I’m a fan of augmented reality in the form of unobtrusive glasses that let information be displayed over top of the real-world view of the wearer.  Think of it as a personal heads-up display, lined to information fields that describe what things are, what might be offered there commercially, and even whether you really know that person who’s coming the other way on the sidewalk.  The problem is that the technology to support this in a convenient way, a safe way, is still embryonic.  We probably will have this in five years, but we almost surely won’t have anything more than a glimmer (augmented glimmer, of course) in the next couple years.

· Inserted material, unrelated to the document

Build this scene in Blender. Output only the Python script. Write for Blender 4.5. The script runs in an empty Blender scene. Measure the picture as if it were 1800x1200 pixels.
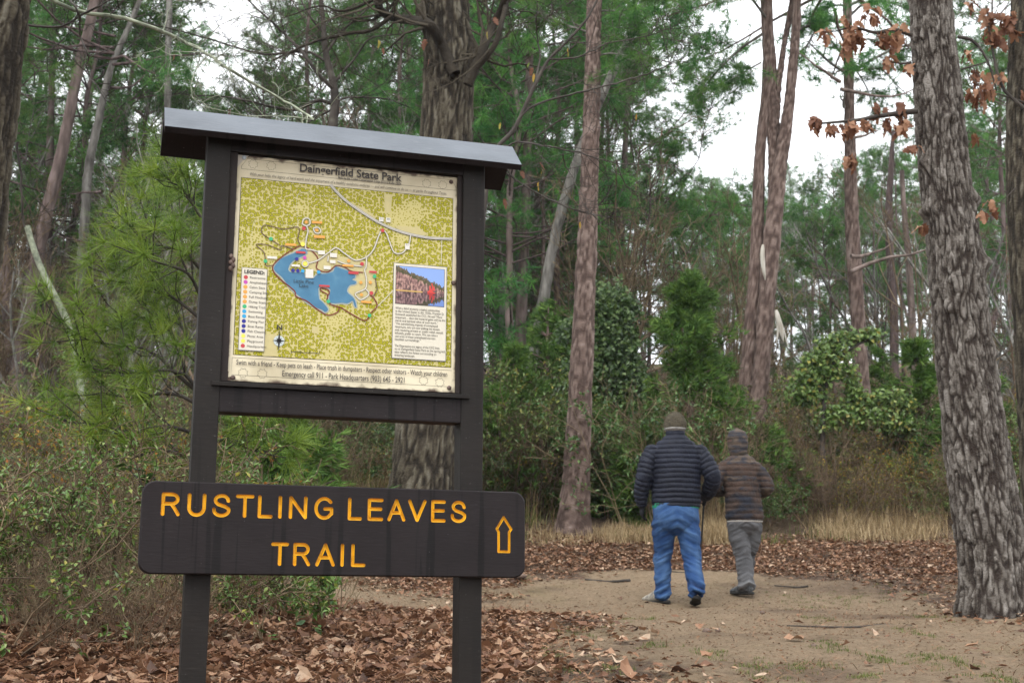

Autonomous vehicles are both sensible and silly depending on just what you think is controlling them.  If you visualize a future where a central edge-computing-and-IoT pool runs all the vehicles on the road, I hope you’re young enough to have a shot at seeing it.  I doubt it, though, because the smart model of autonomous vehicles is like augmented reality—it’s a set of information fields that a vehicle and its onboard controller are moving through and drawing information from.  The decisions made by the controller are a combination of information-field-driven and driven by onboard sensors that are responsible for what could be called “reaction”.  There’s a tactical and strategic dimension to driving, and the tactical part is surely going to stay within the vehicle.

The good news here is that we’ve (perhaps accidentally) stumbled on the smart-pipe model.  It’s those information fields.  Any realistic new-revenue scenario will end up here, in my view, and it’s completely feasible to promote network operators as the creators of those fields.  It would then make them an intermediary between raw IoT elements and applications that consume the information, which is the role they play now.  If operators want to go the distance to the user themselves, they’re free to do that, and if not, they can fall back on “disintermediation light”, a position where they do more than connection but less than OTT competition.

This doesn’t seem to be what Dell, the company named in the Light Reading piece I’ve cited, is thinking.  They seem to be looking at transformation purely in terms of cost management and 5G optimization, and that’s not enough.  It’s clear that 5G Core might require more virtualization of functions than we see today, but it’s only a “might” and it’s not going to happen soon because of delays in justifying the move from 5G RAN-only (non-standalone or NSA) to 5G Core.  Not only that, operational automation has little value if you can’t automate all of operations, not just one-technology pieces.  And even if Dell succeeds in smartening operations, it doesn’t smarten the pipes.

I think Dell needs to take another look at this question, and maybe we need to take up that old debate in the industry at large.